DATASET EXCERPT:
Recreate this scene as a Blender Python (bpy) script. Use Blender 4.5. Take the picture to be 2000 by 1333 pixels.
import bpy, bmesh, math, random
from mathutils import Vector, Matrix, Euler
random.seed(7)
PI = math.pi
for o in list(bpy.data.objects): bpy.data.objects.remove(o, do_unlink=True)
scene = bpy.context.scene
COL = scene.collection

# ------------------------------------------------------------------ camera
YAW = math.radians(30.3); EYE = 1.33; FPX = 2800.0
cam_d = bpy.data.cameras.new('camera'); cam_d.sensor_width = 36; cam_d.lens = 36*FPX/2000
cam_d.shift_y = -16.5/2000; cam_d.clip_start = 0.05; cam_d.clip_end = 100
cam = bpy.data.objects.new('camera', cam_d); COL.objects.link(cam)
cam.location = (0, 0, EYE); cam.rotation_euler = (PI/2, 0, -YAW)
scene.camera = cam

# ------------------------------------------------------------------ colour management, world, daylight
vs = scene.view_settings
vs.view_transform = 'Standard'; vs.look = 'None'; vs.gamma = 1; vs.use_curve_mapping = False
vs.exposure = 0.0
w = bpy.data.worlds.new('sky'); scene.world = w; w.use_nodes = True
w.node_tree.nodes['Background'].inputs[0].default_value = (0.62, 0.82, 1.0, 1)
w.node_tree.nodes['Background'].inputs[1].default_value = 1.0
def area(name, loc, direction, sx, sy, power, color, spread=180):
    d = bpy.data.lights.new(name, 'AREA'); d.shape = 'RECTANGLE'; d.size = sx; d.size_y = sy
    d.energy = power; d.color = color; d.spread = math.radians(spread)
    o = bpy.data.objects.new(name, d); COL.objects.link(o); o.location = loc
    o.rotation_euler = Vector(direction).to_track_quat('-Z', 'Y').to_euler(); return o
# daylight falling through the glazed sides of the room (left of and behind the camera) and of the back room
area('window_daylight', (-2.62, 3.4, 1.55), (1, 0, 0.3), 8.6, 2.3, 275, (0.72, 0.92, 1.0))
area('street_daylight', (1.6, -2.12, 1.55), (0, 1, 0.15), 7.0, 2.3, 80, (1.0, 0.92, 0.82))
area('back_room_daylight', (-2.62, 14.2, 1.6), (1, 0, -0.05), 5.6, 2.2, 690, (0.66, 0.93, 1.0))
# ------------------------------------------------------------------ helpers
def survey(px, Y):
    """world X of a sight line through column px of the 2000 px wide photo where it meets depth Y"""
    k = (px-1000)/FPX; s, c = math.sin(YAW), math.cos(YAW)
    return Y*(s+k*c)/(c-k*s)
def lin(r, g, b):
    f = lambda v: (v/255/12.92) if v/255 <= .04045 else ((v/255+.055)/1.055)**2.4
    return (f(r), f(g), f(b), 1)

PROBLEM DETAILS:
Your answer should be exactly the lines of the data above, from the first through the line containing "COL = scene.collection".

ANSWER TO THIS EXERCISE:
Recreate this scene as a Blender Python (bpy) script. Use Blender 4.5. Take the picture to be 2000 by 1333 pixels.
import bpy, bmesh, math, random
from mathutils import Vector, Matrix, Euler
random.seed(7)
PI = math.pi
for o in list(bpy.data.objects): bpy.data.objects.remove(o, do_unlink=True)
scene = bpy.context.scene
COL = scene.collection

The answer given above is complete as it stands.